Tuzak ve gaflet
Cumhurbaşkanı Erdoğan'ın, 'Birkaç gün içinde Suriye'ye gireceğiz!' açıklamasını yapmasının üzerinden bir aydan fazla zaman geçti. AKP iktidarının bilindik tavrı ile karşı karşıyayız.
Cumhurbaşkanı Erdoğan'ın, 'Birkaç gün içinde Suriye'ye gireceğiz!' açıklamasını yapmasının üzerinden bir aydan fazla zaman geçti. AKP iktidarının bilindik tavrı ile karşı karşıyayız.

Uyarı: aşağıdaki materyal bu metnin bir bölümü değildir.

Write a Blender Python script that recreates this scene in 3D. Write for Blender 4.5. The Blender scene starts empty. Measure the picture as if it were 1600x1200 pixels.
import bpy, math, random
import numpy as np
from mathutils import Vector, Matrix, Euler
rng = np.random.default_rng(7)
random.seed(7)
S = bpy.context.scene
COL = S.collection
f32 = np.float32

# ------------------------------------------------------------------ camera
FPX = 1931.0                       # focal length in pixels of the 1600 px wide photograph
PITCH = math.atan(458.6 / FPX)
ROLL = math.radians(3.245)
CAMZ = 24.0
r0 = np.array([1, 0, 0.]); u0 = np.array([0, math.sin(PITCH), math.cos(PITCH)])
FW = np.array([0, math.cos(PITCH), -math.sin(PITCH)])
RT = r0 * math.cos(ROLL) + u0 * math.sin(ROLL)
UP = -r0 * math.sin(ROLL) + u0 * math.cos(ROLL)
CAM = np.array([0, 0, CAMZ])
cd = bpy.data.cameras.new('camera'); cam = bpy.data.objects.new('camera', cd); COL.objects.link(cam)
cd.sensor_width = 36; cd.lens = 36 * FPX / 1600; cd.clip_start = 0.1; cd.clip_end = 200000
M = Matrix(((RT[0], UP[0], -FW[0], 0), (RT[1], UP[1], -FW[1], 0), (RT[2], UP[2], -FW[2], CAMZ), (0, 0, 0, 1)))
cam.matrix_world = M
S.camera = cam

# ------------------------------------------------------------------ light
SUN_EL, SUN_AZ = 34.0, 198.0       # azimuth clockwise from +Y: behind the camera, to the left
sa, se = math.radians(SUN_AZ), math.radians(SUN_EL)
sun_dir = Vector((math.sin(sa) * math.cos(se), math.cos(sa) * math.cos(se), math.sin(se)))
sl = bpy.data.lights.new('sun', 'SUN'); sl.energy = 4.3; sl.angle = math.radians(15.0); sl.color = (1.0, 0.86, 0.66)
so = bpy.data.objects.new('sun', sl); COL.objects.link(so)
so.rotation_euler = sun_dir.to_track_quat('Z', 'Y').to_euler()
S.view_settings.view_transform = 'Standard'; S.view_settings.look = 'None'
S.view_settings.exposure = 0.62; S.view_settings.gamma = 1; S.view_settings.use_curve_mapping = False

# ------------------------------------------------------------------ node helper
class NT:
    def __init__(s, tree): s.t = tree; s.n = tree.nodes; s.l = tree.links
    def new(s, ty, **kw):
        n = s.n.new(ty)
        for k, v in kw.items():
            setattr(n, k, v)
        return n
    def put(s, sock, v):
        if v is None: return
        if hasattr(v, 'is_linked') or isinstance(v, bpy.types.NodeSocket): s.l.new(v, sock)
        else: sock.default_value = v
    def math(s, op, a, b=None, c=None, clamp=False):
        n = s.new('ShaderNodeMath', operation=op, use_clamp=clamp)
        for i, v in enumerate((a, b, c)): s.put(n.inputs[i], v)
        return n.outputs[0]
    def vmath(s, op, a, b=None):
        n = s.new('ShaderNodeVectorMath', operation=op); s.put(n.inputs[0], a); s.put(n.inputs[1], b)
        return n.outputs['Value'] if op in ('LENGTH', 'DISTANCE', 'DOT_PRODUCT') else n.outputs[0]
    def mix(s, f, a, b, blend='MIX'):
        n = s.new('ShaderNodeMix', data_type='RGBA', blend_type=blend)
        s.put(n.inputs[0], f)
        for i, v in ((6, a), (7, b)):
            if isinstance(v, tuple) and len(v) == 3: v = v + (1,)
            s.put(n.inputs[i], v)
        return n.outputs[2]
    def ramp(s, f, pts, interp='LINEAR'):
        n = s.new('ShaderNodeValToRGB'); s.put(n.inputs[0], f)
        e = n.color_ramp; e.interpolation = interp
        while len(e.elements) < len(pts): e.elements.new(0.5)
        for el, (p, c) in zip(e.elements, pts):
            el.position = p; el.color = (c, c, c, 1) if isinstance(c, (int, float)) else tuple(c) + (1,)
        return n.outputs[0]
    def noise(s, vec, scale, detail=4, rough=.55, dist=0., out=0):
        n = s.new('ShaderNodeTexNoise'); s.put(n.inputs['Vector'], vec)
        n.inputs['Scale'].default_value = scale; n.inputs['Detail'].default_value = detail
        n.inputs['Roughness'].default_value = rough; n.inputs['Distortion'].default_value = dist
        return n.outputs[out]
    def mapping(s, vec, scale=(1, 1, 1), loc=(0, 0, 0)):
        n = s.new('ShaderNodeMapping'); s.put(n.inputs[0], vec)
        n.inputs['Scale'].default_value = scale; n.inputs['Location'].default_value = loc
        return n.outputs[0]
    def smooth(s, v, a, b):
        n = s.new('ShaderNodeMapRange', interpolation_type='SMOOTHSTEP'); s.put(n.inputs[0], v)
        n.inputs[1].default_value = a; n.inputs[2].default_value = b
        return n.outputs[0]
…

Öncelikle şunu saptayalım: Koşullar Türkiye'nin lehinedir. Astana süreci ile birlikte Türkiye, ABD'nin kapışmayı göze alamayacağı bir güç biriktirmiştir. Fırat Kalkanı ve Zeytin Dalı operasyonları ise Türkiye'nin neler yapabileceğini dosta düşmana gösterdi. ABD'nin "Suriye'den çekiliyoruz" açıklamasını işte bütün bu olgular ışığında değerlendirmek gerekir.

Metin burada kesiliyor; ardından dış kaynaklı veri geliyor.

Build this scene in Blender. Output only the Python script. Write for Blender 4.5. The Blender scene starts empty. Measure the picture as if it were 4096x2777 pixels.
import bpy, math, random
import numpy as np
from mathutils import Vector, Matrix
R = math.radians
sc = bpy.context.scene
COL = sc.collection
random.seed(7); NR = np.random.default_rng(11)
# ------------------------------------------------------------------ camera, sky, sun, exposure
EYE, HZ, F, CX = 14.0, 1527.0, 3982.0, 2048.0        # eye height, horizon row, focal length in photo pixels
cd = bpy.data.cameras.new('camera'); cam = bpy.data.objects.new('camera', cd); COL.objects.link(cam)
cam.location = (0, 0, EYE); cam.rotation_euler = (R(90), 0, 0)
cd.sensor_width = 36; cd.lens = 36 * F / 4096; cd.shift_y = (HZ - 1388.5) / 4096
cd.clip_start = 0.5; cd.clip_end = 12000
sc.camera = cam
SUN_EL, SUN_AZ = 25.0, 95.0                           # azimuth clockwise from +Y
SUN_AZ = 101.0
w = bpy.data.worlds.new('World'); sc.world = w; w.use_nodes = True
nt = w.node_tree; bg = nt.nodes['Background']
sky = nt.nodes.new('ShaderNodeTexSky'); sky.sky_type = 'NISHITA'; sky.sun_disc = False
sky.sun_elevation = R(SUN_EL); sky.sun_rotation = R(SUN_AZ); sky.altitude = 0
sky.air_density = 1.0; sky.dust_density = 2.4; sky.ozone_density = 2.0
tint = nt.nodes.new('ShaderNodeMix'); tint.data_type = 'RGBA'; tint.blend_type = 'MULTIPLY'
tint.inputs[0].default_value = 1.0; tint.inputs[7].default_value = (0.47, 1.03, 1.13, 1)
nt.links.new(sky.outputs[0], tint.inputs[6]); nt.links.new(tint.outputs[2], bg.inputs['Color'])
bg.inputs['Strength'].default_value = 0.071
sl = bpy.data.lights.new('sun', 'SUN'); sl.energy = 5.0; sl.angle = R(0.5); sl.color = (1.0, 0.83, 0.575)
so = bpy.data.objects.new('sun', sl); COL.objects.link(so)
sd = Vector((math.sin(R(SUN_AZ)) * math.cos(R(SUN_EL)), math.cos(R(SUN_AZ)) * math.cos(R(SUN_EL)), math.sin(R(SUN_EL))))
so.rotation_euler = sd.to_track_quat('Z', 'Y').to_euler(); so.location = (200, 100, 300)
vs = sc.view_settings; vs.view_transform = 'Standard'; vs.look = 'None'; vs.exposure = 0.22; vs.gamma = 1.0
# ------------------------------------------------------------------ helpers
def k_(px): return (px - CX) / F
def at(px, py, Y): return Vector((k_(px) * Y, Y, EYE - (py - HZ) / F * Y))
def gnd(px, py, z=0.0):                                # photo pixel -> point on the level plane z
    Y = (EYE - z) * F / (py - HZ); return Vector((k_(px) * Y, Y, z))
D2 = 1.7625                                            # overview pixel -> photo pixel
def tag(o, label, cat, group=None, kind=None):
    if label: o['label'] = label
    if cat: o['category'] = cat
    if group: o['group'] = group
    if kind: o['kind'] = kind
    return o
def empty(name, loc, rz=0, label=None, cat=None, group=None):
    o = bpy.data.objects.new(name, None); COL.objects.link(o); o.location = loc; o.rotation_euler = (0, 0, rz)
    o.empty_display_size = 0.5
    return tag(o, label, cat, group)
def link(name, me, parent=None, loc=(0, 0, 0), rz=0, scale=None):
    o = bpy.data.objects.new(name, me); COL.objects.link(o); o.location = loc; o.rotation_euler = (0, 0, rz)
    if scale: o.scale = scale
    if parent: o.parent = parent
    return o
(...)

Kısacası Türkiye kararlı durduğu zaman ABD'nin yapabileceği bir şey yoktur. Durum böyleyken, 12 Aralık tarihinde yapılan açıklamanın üzerinden 40 gün geçti ve Türkiye'yi yönetenler şimdi Suriye'nin kuzeyinde güvenli bir bölge oluşturmaktan söz ediyorlar.
"Güvenli Bölge" tuzağı
"Güvenli Bölge" açık söyleyelim bir ABD tuzağıdır. Türkiye'yi, Fırat'ın doğusunda oluşturulacak PKK devletçiğine, daha doğrusu Irak'ın kuzeyinde başarılamayan 2. İsrail devletini, Suriye'de Fırat'ın doğusunda oluşturulmasına bekçi yapmaktır.

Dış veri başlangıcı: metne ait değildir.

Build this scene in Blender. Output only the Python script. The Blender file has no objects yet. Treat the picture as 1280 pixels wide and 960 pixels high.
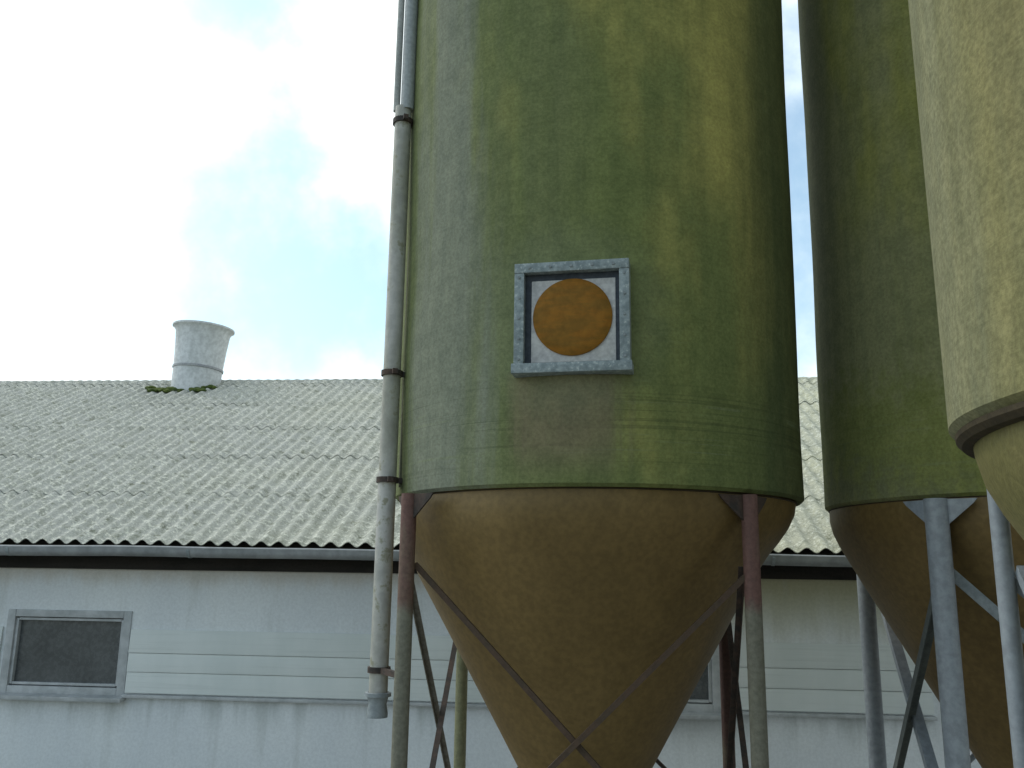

"Güvenli Bölge" tuzağının patenti ABD'ye aittir. Hem de tam 28 yıllık bir patenttir bu. 1991 yılında bilindiği üzere Irak'ın kuzeyinde uygulandı. Sonuç İkinci İsrail olma rüyaları gören bir Barzani Devletçiği ve PKK'nın Kandil'de güvenilir bir barınak bulması oldu.